Return the material word for word. Do not include pictures.

▼

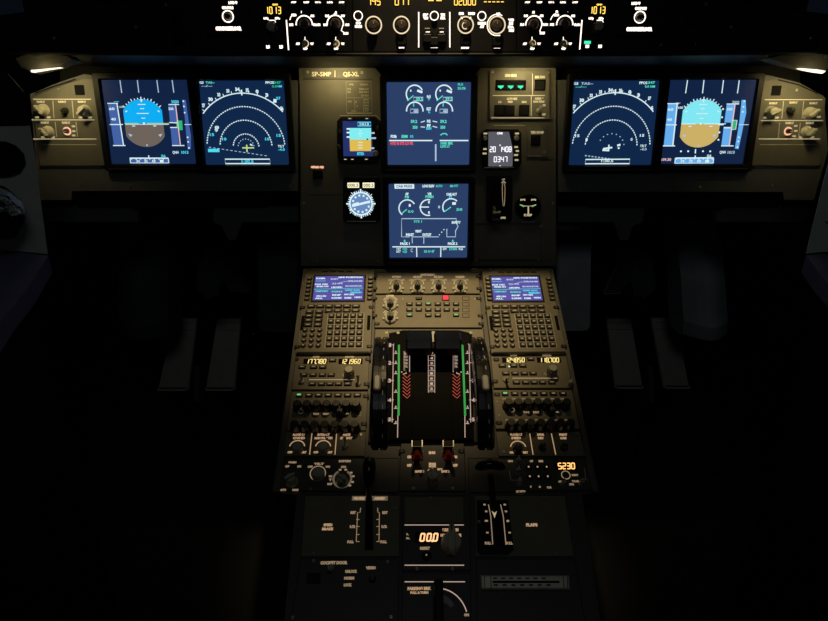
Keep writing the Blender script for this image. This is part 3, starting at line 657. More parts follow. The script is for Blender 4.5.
b = T.mb(); cu,cv=0,0; k=T.sx(527.8,207); b.cyl(0,0,[(0,13*k),(.004,13*k),(.005,12*k)],'black',32,capmat='gloss_black')
for x in (522.8,533.6): b.ptext('PSI',x,199.8,1.6,.0052,'leg_mip',w=5,bold=.1)
b.ptext('BRAKES',528,215,2,.0052,'leg_mip',w=8,bold=.1); b.pstroke([(521,222),(535,222)],.5,0,'edge_light')
b.pstroke([(519.6,204.5),(524,207)],1,.0052,'leg_green'); b.pstroke([(536.4,204.5),(532,207)],1,.0052,'leg_green'); b.obj('dial',T.o)
for p in ([(528,214),(528,206),(524,206),(520.4,204.8)],[(528.6,214),(528.6,206),(532,206),(536,204.8)]):
    b=T.mb(); b.pstroke(p,.9,.0062,'leg_mip'); b.obj('needle',T.o)
# ------------------------------------------------------------------ below the instrument boards
for sgn,(x0,x1),lab in ((1,(588,783),'black folded table slot running under the right instrument board'),(-1,(72,267),'black folded table slot running under the left instrument board')):
    T = Thing('sliding_table', M, ((x0+x1)/2,199), lab, 'table', n=-.02)
    b=T.mb(); b.pprism([(x0,192),(x1,192),(x1-(5 if sgn>0 else 0),206.5),(x0+(0 if sgn>0 else 5),206.5)], -.30, -.0, 'black', ch=.002); b.obj('table_leaf',T.o)
    b=T.mb(); b.pprism([(x0+60,205),(x1-60,205),(x1-60,207.5),(x0+60,207.5)], 0, .006, 'black', ch=.001); b.obj('pull_lip',T.o)
knee = [([(558,206.9),(645,206.9),(643,222),(633,226),(628,240),(620,240),(614,222),(558,222)],'grey knee panel under the right table slot, next to the center board','knee_panel'),
 ([(716,207),(778,207),(784,200.5),(813,200.5),(806,222),(716,222)],'grey knee panel at the far right under the table slot','knee_panel'),
 ([(214,206.9),(298,206.9),(299,222),(242,222),(236,240),(228,240),(222,226),(213,222)],'dim knee panel under the left table slot, next to the center board','knee_panel'),
 ([(41,200.5),(71,200.5),(76,207),(138,207),(138,222),(47,222)],'dim knee panel at the far left under the table slot','knee_panel')]
for pts,lab,nm in knee:
    T=Thing(nm,M,(sum(p[0] for p in pts)/len(pts),212),lab,'panel',n=-.03); b=T.mb(); b.pprism(pts,-.02,0,'panel_dark'); b.obj('panel_face',T.o)
# ================================================================== glareshield
T = Thing('glareshield', G, (434,25), 'long black glareshield ledge spanning the top above all the screens', 'glareshield')
GS = T
def gx(x,y,n=0): return T.uv(x,y,n)
b = MB(T)
front = [(-40,48),(12,52),(60,53),(205,54.5),(664,54.5),(770,53),(816,52),(868,48),(868,20),(828,14),(700,-2),(640,-12),(228,-12),(168,-2),(40,10),(-40,20)]
b.pprism(front, -.012, 0, 'black', ch=0)
# lip along the lower edge and the leather-covered hood running forward to the windscreen
lip = [gx(x,y) for x,y in ((12,52),(60,53),(205,54.5),(664,54.5),(770,53),(816,52))]
b.tube([(u,v,.001) for u,v in lip], .0032, 'black')
top = [gx(x,y) for x,y in ((-40,20),(40,10),(168,-2),(228,-12),(640,-12),(700,-2),(828,14),(868,20))]
bot = [gx(x,y) for x,y in ((-40,48),(12,52),(205,54.5),(664,54.5),(816,52),(868,48))]
for a,c in zip(top,top[1:]): b.add([(a[0],a[1],-.012),(c[0],c[1],-.012),(c[0]*1.05,c[1]-.01,-.42),(a[0]*1.05,a[1]-.01,-.42),(a[0],a[1]-.012,-.012),(c[0],c[1]-.012,-.012),(c[0]*1.05,c[1]-.022,-.42),(a[0]*1.05,a[1]-.022,-.42)],[(0,1,2,3),(7,6,5,4)],'fabric_black')
for a,c in zip(bot,bot[1:]): b.add([(a[0],a[1],-.012),(c[0],c[1],-.012),(c[0],c[1]-.006,-.135),(a[0],a[1]-.006,-.135),(a[0],a[1]+.006,-.012),(c[0],c[1]+.006,-.012),(c[0],c[1],-.135),(a[0],a[1],-.135)],[(3,2,1,0),(4,5,6,7)],'black')
b.obj('hood', T.o)
for x,y in ((731,27),(811,38.5),(661,45),(136,27),(54,38),(166,5),(706,4)): screw(T,x,y)
for x,y,w,h in ((692,20,12,10),(690,39,12,11),(781,38,10,11),(176,20,12,10),(178,39,12,11),(88,38,10,11)):
    b = T.mb(); b.pbox(x,y,w,h,0,.004,'gloss_black',r=.8,ch=.001); b.obj('warning_button', T.o)
LW='leg_white'
def GT(name, ref, label, out, cat='control panel', group=None):
    T=Thing(name,G,ref,label,cat,group); b=T.mb(); b.pprism(out,0,.004,'black',ch=.0008); return T,b
n=.004; nt=.0043
def digits(b,t,x,y,h,w,mat='amber_digit'): b.pseg(t,x,y,h,w,nt,mat,th=.85,shear=0)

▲

[RESPONSE BELOW]:
Keep writing the Blender script for this image. This is part 3, starting at line 657. More parts follow. The script is for Blender 4.5.
b = T.mb(); cu,cv=0,0; k=T.sx(527.8,207); b.cyl(0,0,[(0,13*k),(.004,13*k),(.005,12*k)],'black',32,capmat='gloss_black')
for x in (522.8,533.6): b.ptext('PSI',x,199.8,1.6,.0052,'leg_mip',w=5,bold=.1)
b.ptext('BRAKES',528,215,2,.0052,'leg_mip',w=8,bold=.1); b.pstroke([(521,222),(535,222)],.5,0,'edge_light')
b.pstroke([(519.6,204.5),(524,207)],1,.0052,'leg_green'); b.pstroke([(536.4,204.5),(532,207)],1,.0052,'leg_green'); b.obj('dial',T.o)
for p in ([(528,214),(528,206),(524,206),(520.4,204.8)],[(528.6,214),(528.6,206),(532,206),(536,204.8)]):
    b=T.mb(); b.pstroke(p,.9,.0062,'leg_mip'); b.obj('needle',T.o)
# ------------------------------------------------------------------ below the instrument boards
for sgn,(x0,x1),lab in ((1,(588,783),'black folded table slot running under the right instrument board'),(-1,(72,267),'black folded table slot running under the left instrument board')):
    T = Thing('sliding_table', M, ((x0+x1)/2,199), lab, 'table', n=-.02)
    b=T.mb(); b.pprism([(x0,192),(x1,192),(x1-(5 if sgn>0 else 0),206.5),(x0+(0 if sgn>0 else 5),206.5)], -.30, -.0, 'black', ch=.002); b.obj('table_leaf',T.o)
    b=T.mb(); b.pprism([(x0+60,205),(x1-60,205),(x1-60,207.5),(x0+60,207.5)], 0, .006, 'black', ch=.001); b.obj('pull_lip',T.o)
knee = [([(558,206.9),(645,206.9),(643,222),(633,226),(628,240),(620,240),(614,222),(558,222)],'grey knee panel under the right table slot, next to the center board','knee_panel'),
 ([(716,207),(778,207),(784,200.5),(813,200.5),(806,222),(716,222)],'grey knee panel at the far right under the table slot','knee_panel'),
 ([(214,206.9),(298,206.9),(299,222),(242,222),(236,240),(228,240),(222,226),(213,222)],'dim knee panel under the left table slot, next to the center board','knee_panel'),
 ([(41,200.5),(71,200.5),(76,207),(138,207),(138,222),(47,222)],'dim knee panel at the far left under the table slot','knee_panel')]
for pts,lab,nm in knee:
    T=Thing(nm,M,(sum(p[0] for p in pts)/len(pts),212),lab,'panel',n=-.03); b=T.mb(); b.pprism(pts,-.02,0,'panel_dark'); b.obj('panel_face',T.o)
# ================================================================== glareshield
T = Thing('glareshield', G, (434,25), 'long black glareshield ledge spanning the top above all the screens', 'glareshield')
GS = T
def gx(x,y,n=0): return T.uv(x,y,n)
b = MB(T)
front = [(-40,48),(12,52),(60,53),(205,54.5),(664,54.5),(770,53),(816,52),(868,48),(868,20),(828,14),(700,-2),(640,-12),(228,-12),(168,-2),(40,10),(-40,20)]
b.pprism(front, -.012, 0, 'black', ch=0)
# lip along the lower edge and the leather-covered hood running forward to the windscreen
lip = [gx(x,y) for x,y in ((12,52),(60,53),(205,54.5),(664,54.5),(770,53),(816,52))]
b.tube([(u,v,.001) for u,v in lip], .0032, 'black')
top = [gx(x,y) for x,y in ((-40,20),(40,10),(168,-2),(228,-12),(640,-12),(700,-2),(828,14),(868,20))]
bot = [gx(x,y) for x,y in ((-40,48),(12,52),(205,54.5),(664,54.5),(816,52),(868,48))]
for a,c in zip(top,top[1:]): b.add([(a[0],a[1],-.012),(c[0],c[1],-.012),(c[0]*1.05,c[1]-.01,-.42),(a[0]*1.05,a[1]-.01,-.42),(a[0],a[1]-.012,-.012),(c[0],c[1]-.012,-.012),(c[0]*1.05,c[1]-.022,-.42),(a[0]*1.05,a[1]-.022,-.42)],[(0,1,2,3),(7,6,5,4)],'fabric_black')
for a,c in zip(bot,bot[1:]): b.add([(a[0],a[1],-.012),(c[0],c[1],-.012),(c[0],c[1]-.006,-.135),(a[0],a[1]-.006,-.135),(a[0],a[1]+.006,-.012),(c[0],c[1]+.006,-.012),(c[0],c[1],-.135),(a[0],a[1],-.135)],[(3,2,1,0),(4,5,6,7)],'black')
b.obj('hood', T.o)
for x,y in ((731,27),(811,38.5),(661,45),(136,27),(54,38),(166,5),(706,4)): screw(T,x,y)
for x,y,w,h in ((692,20,12,10),(690,39,12,11),(781,38,10,11),(176,20,12,10),(178,39,12,11),(88,38,10,11)):
    b = T.mb(); b.pbox(x,y,w,h,0,.004,'gloss_black',r=.8,ch=.001); b.obj('warning_button', T.o)
LW='leg_white'
def GT(name, ref, label, out, cat='control panel', group=None):
    T=Thing(name,G,ref,label,cat,group); b=T.mb(); b.pprism(out,0,.004,'black',ch=.0008); return T,b
n=.004; nt=.0043
def digits(b,t,x,y,h,w,mat='amber_digit'): b.pseg(t,x,y,h,w,nt,mat,th=.85,shear=0)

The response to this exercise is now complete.